Ryan Chartrand

It’s a good thing Greek gods don’t interfere with humanity anymore or else everyone involved in the production of “Poseidon” would have found themselves impaled by a trident and their homes buried in the sea.

“Poseidon” tells the story of a luxurious ocean liner that sails into a wave from hell that flips the ship over completely. The amazing aspect about “Poseidon” is that the film flips over and drowns before the ship does.

When it comes to “Get ready for the summer!” action films, Hollywood prefers not to push a story beyond whatever it develops within the first 15 minutes. In the greatest race in all film history, “Poseidon” gets all of its character development out of the way for 11 characters within 15 minutes and never closes any loose ends. How can you consciously release a film where you forget to explain the story behind Richard Dreyfus’s possibly gay character and his failed suicide attempt? I suppose it sure makes it easy to kill people off when you don’t let them talk to each other about anything other than “how to open the next door and move the meaningless plot.”

“Poseidon” is essentially about an endless sequence of obstacles that the fearless group of individuals aboard the ship must overcome. Josh Lucas, Kurt Russell, Richard Dreyfus and a young boy who constantly needs to be saved are among the group of undeveloped heroes trying to escape the overturned ship. Thankfully, the word “conveniently” is written all about the script, so anytime an obstacle seems too difficult, there’s always a well-situated answer waiting on deck. As for explaining how a group of people can escape an overturned cruise ship, it’s all a matter of throwing science overboard and hoping the next ladder leads to a shiny exit sign. When it comes down to it, everything is as predictable as expected, yet still mildly intense and entertaining in spots. I’m all for fun and exciting movies, but when characters are as pointless as this, you shouldn’t be wasting your money.

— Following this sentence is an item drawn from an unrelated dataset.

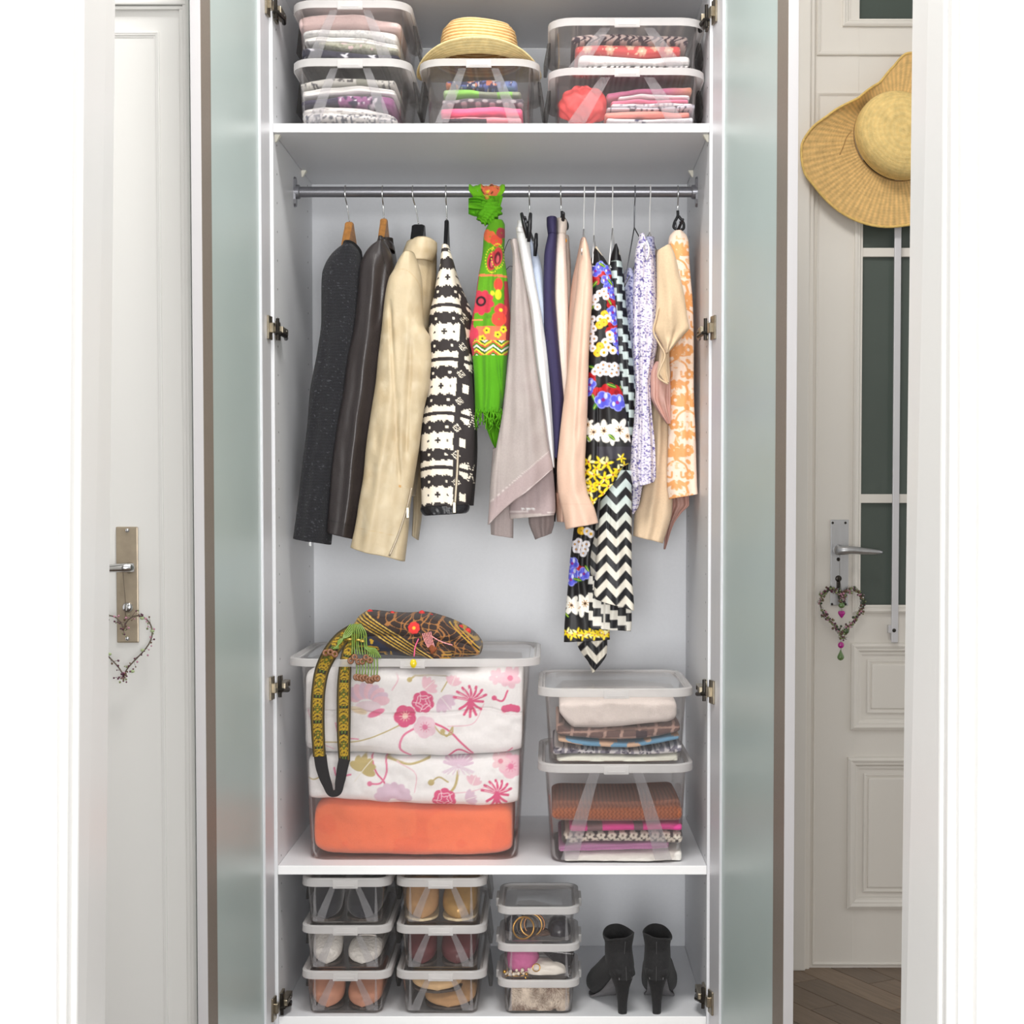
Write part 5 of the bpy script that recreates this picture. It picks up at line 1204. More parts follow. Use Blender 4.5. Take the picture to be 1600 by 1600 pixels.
def floral2(p):
    p.c[:] = sl((24, 22, 24))
    for i, (x, y) in enumerate(((908, 829), (917, 830), (923, 834))): goldp(p, x, y, 6, i)
    for i, (x, y) in enumerate(((898, 850), (904, 846), (910, 852), (905, 858), (914, 858), (900, 858), (916, 850), (911, 864))): pansy(p, x, y, 5.6, i)
    redf(p, 905, 895, 11); redf(p, 896, 885, 8)
    for i, (x, y) in enumerate(((894, 880), (895, 896), (912, 896), (892, 905))): blue(p, x, y, 9, i)
    leafg(p, 902, 905, 7, .2); leafg(p, 917, 888, 6, 1)
    for i, (x, y) in enumerate(((893, 945), (908, 947), (914, 942))): lily(p, x, y, 15, i)
    leafg(p, 885, 960, 5, .8)
    for i, x in enumerate((886, 894, 902, 911, 920, 929, 937, 944, 951)): star(p, x, 988+(i % 2)*3, 8, i)
VF, col, _ = drape([(700, 908, 940), (780, 902, 935), (829, 896, 930), (880, 890, 922), (930, 886, 930), (975, 882, 952), (1001, 881, 953, -2)], .245, .022, floral2, 182, .003, 1.8, 1.0, nb=8)
mk('skirt', VF, M['silk'], b, col=col)

wire_hanger(957, 957, 357, (952, 412, .14), (962, 410, .44), 'thin wire hanger of the zigzag dress', M['whitewire'])
MI, BK = (206, 220, 216), (26, 26, 30)
def stairs(p):
    p.c[:] = sl(MI); x, y = p.x, p.y; k = np.floor((x-900)/9); v = y-k*9
    p.put(np.clip(7.5-np.abs((v % 27)-13)+.5, 0, 1), BK)
    p.put((y < 410)*1., BK); p.put((y < 400)*(np.abs(x-968) < 1.5)*1., (230, 222, 200))
b = thing('dress', 'long black and mint dress with stair and zigzag print', 'dress', GC)
VF, col, _ = drape([(384, 960, 964), (395, 956, 968), (424, 950, 974), (486, 948, 979), (524, 950, 985), (564, 952, 990), (600, 953, 995), (650, 955, 996), (690, 955, 994), (760, 946, 990)], .245, .030, stairs, 191, .003, 1.6, 1.1, nb=8)
mk('bodice', VF, M['silk'], b, col=col)
def zig(p):
    x, y = p.x, p.y; p.c[:] = sl((232, 226, 212)); p.put((y-840)/-60, MI); v = y-np.abs(((x-932) % 30)-15)*1.1
    p.put(np.clip(6.6-np.abs((v % 26)-13)+.5, 0, 1), BK)
VF, col, _ = drape([(735, 945, 988), (780, 938, 987), (840, 934, 987), (890, 930, 987), (930, 928, 990, 5), (945, 930, 991, 9)], .20, .028, zig, 192, .003, 1.6, 1.0, nb=8, crease=[(952, 780, 950, 840, 2, .005)])
mk('skirt', VF, M['silk'], b, col=col)
def stairs2(p):
    x, y = p.x, p.y; p.c[:] = sl((236, 232, 222)); k = np.floor((x-900)/13); v = y-k*9; p.put(np.clip(6.8-np.abs((v % 28)-14)+.5, 0, 1), BK); p.put((np.abs(x-944) < 1.2)*1., (220, 216, 206))
VF, col, _ = drape([(900, 920, 985), (945, 913, 987), (975, 912, 987), (983, 914, 986, 3)], .235, .02, stairs2, 193, .003, 2.5, 1.0, nb=8)
mk('hem_panel', VF, M['silk'], b, col=col)
VF, col, _ = drape([(820, 915, 945), (880, 914, 945), (960, 905, 948), (1006, 902, 949), (1022, 910, 948), (1036, 920, 940), (1050, 924.5, 927.5)], .285, .015, lambda p: zig(p), 194, .003, 1.6, 1.1, nb=8, hollow=False)
mk('pointed_hem', VF, M['silk'], b, col=col)

wire_hanger(992, 991, 356, (976, 442, .12), (1004, 380, .44), 'white wire hanger with a bare slanted arm', M['greywire'])
wire_hanger(1016, 1015, 363, (1006, 382, .15), (1026, 392, .44), 'white wire hanger of the speckled lilac blouse', M['whitewire'])
def speck(p):
    p.c[:] = sl((228, 222, 234)); p.put(np.clip(noise2(p.x, p.y*1.4, 4, 2.0)*5-1.6, 0, 1), (116, 106, 168)); p.put(np.clip(noise2(p.x+40, p.y, 9, 2.6)*5-2.8, 0, 1), (82, 76, 140))
def speck_shaded(p):  # inner side: darker print, with that panel's shade put into the colour
    p.c[:] = sl((170, 172, 200)); p.put(np.clip(noise2(p.x, p.y*1.25, 14, 2.3)*6-1.0, 0, 1), (72, 72, 130))
b = thing('blouse', 'white blouse speckled with violet, right of the zigzag dress', 'blouse', GC)
VF, col, _ = drape([(367, 999, 1006), (380, 996, 1012), (392, 993, 1018), (421, 991, 1023), (470, 989, 1026), (527, 989, 1028), (567, 991, 1022), (600, 993, 1016), (650, 991, 1019), (702, 986, 1024), (741, 984, 1025, 2), (758, 990, 1022, -5)], .195, .028, speck, 201, .005, 2.4, 1.0, nb=8, crease=[(1009, 385, 1006, 460, 2.5, .008)])
mk('front', VF, M['cloth'], b, col=col)
VF, col, _ = drape([(372, 1006, 1022), (384, 1004, 1023), (440, 1000, 1026), (480, 1000, 1026)], .225, .025, speck_shaded, 202, .003, 2, 1.2)
mk('collar', VF, M['cloth'], b, col=col)
VF, col, _ = drape([(425, 976, 988), (441, 974, 994), (500, 978, 998), (564, 986, 1000), (620, 990, 1002)], .275, .07, speck_shaded, 203, .003, 2, 1.2)
mk('back', VF, M['cloth'], b, col=col)
VF, col, _ = drape([(745, 986, 1006), (770, 987, 1002), (790, 987, 998), (803, 987, 990)], .225, .012, speck, 204, .003, 1, 1.2, hollow=False)
mk('hem_tail', VF, M['cloth'], b, col=col)
mk('neck_tape', tube(spline([P(x, y, .165) for x, y in ((1010, 376), (1013, 384), (1013, 398), (1010, 406))], 14), .0022, 6), M['whitewire'], b)

h = clip_hanger(1059, 1059, 330, 'black looped hanger of the peach damask dress')
mk('loop', loop_head(1059, 331, 10, 26), M['black'], h)
for x in (1056, 1062): mk('ribbon_loop', tube([P(x, 346, RY-.008), P(x+1, 356, RY-.02), P(x+.5, 368, RY-.06)], .0012, 6), M['chrome'], h)
c = P(1059, 356, RY); mk('crossbar', tube([(c[0], RY-.14, c[2]-.006), (c[0], RY+.15, c[2]-.006)], .0035, 8), M['black'], h)
b = thing('cardigan', 'beige draped cardigan with a ruffled front edge', 'cardigan', GC)
beg = (218, 192, 158)
VF, col, _ = drape([(384, 1040, 1048), (392, 1028, 1052), (400, 1026, 1055), (430, 1026, 1062), (454, 1026, 1068), (502, 1023, 1075), (512, 1021, 1077), (524, 1026, 1068), (538, 1034, 1056), (552, 1039, 1044)], .125, .022, beg, 211, .004, 1.2, 1.6, hollow=False, crease=[(1044, 500, 1042, 550, 4, .008), (1056, 505, 1048, 545, 3, .006)])
mk('ruffle', VF, M['cloth'], b, col=col)
rim = [(1029, 480), (1024, 502), (1021, 517), (1030, 537), (1039, 555), (1032, 575), (1028, 588), (1038, 597), (1044, 600)]
mk('edge_binding', tube(spline([P(x, y, .108+.002*i) for i, (x, y) in enumerate(rim)], 40), .0022, 6), M['cloth'], b, col=np.tile(sl(beg), (40*6, 1)))
VF, col, _ = drape([(540, 1032, 1046), (560, 1030, 1046), (584, 1027, 1047), (598, 1036, 1046)], .15, .012, beg, 213, .004, 2, 1.6, hollow=False)
mk('ruffle_tail', VF, M['cloth'], b, col=col)
VF, col, _ = drape([(392, 1024, 1050), (450, 1024, 1056), (560, 1020, 1052), (640, 1016, 1048), (702, 1012, 1050), (780, 1000, 1051), (800, 992, 1050), (843, 989, 1036, 6)], .26, .03, (226, 200, 168), 214, .004, 1.6, 2)
mk('sleeve', VF, M['cloth'], b, col=col)
b = thing('scarf', 'dusty mauve chiffon scarf behind the beige cardigan', 'scarf')
mauve = (204, 160, 148)
VF, col, _ = drape([(565, 1024, 1046), (585, 1016, 1047), (620, 1017, 1048), (640, 1026, 1048), (662, 1041, 1048)], .185, .014, mauve, 221, .006, 2, 1.6, hollow=False)
mk('front_fold', VF, M['silk'], b, col=col)
VF, col, _ = drape([(600, 1030, 1060), (700, 1038, 1066), (770, 1040, 1076), (788, 1042, 1077), (800, 1042, 1066), (818, 1040, 1053), (858, 1037, 1039.5)], .34, .018, mauve, 222, .006, 2, 1.8, hollow=False)
mk('back_fold', VF, M['silk'], b, col=col)
def damask(p):
    p.c[:] = sl((250, 226, 206)); Oc = (238, 168, 104)
    for n_, y0 in enumerate(range(380, 800, 78)):
        s = 1 if n_ % 2 else -1
        cx = 1064+s*8
        for k in range(7):
            a = -1.57+(k-3)*.5; p.ell(cx+math.cos(a)*11, y0+20+math.sin(a)*12, 9, 3.6, Oc, a)
        p.ell(cx, y0+22, 5, 6, Oc)
        for sg in (-1, 1):
            p.line([(cx, y0+26), (cx+sg*14, y0+36), (cx+sg*17, y0+50), (cx+sg*8, y0+54), (cx+sg*7, y0+46)], 3.0, Oc); p.line([(cx+sg*4, y0+60), (cx+sg*13, y0+66), (cx+sg*18, y0+78)], 4.2, Oc)
            p.ell(cx+sg*18, y0+30, 5, 3, Oc, sg*.7); p.ell(cx+sg*15, y0+64, 6, 3, Oc, -sg*.6)
        for k in range(5):
            a = 1.57+(k-2)*.5; p.ell(cx+math.cos(a)*9, y0+58+math.sin(a)*10, 7, 3, Oc, a)
        p.flower(cx-s*18, y0+12, 9, 6, Oc, (250, 226, 206), .3, .6)
        p.flower(cx-s*20, y0+50, 8, 5, Oc, (250, 226, 206), .8, .6)
    p.speck(5, 4, .62, (246, 200, 156))
b = thing('dress', 'peach and white damask dress, rightmost on the rail', 'dress', GC)
VF, col, _ = drape([(362, 1052, 1066), (369, 1046, 1073), (380, 1044, 1076), (405, 1046, 1077), (421, 1048, 1078), (486, 1048, 1083), (546, 1046, 1084), (600, 1045, 1084), (685, 1044, 1087), (755, 1042, 1089), (776, 1045, 1090, -4)], .205, .024, damask, 231, .0025, 1.4, 1.0, nb=8)
mk('front', VF, M['silk'], b, col=col)
VF, col, _ = drape([(372, 1046, 1062), (382, 1044, 1070), (430, 1040, 1076), (600, 1048, 1080)], .31, .06, (232, 176, 134), 232, .003, 2)
mk('back', VF, M['silk'], b, col=col)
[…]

Between the ridiculously abrupt ending and the unrealistic action sequences, I was beginning to wonder how the director of “The Day After Tomorrow” was not involved. In fact, the director of two great films, “Troy” and “The Perfect Storm,” was at the helm of “Poseidon.” The cinematography came from the brilliant mind who did “Master and Commander,” the music from the epic “Pirates of the Caribbean” and as stated before, the cast is a strong lineup of veterans. Everything should add up to greatness and something the great Poseidon and his seashell necklace would have been proud of, right?

Wrong. The screenplay is an adaptation of a novel by Paul Gallico, a praised author. However, like most adapted screenplays, the book is once again far better than its film counterpart. A gentleman whose only other experience comes from “The Cell,” a story so good they starred Jennifer Lopez as the lead role, wrote the screenplay. Adding to the fact that it’s an adaptation, it’s also a remake of a 1972 version called “The Poseidon Adventure.” Ever heard of a good remake, let alone a good film based on a book?

“Poseidon” is a fearful reawakening that no matter how great of a cast, director and production team a film may have, remaking a classic or letting a rookie write a novel adaptation is doomed to fail. If this reawakes the Greek gods to bring vengeance upon as all, everyone be sure to point at these guys if you want to live.